[Cryptography] Duh, why aren't most embedded TRNGs designed this way?

Phillip Hallam-Baker phill at hallambaker.com
Tue May 25 14:33:38 EDT 2021


On Wed, May 19, 2021 at 1:21 AM Kent Borg <kentborg at borg.org> wrote:

> On 5/13/21 8:48 AM, Ron Garret wrote:
>
> The hard part is not finding good sources of entropy.  The hard part is
> protecting that source against tempest attacks and other forms of
> eavesdropping.
>
> No.
>
> The hard part about RNGs is that when they fail, they usually do so
> silently.
>
Amen. there is almost nothing you can do to prevent someone compromising a
RNG in ways that you can't detect at the application level.

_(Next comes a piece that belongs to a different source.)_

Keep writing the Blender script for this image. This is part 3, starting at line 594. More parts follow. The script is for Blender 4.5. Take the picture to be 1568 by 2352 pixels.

Also what we are after is not 'entropy' it is 'unguessability'. The seed
can be perfectly random but that won't help if the seed can be leaked via a
side channel. In the days of RSA, that nice big modulus was the perfect
place to smuggle out the encrypted seed. Instead of picking p and q and
calculating the modulus, pick a seed, use it to pick p then encrypt the
seed in and that is the top 256 bits of the modulus and divide in p to get
the rest just as Moti Yung taught us.


So the way I (try) to look at it, I treat my RNG output as likely to be
compromised and make sure that I never reveal the output to an adversary
without passing it through a digest or a KDF.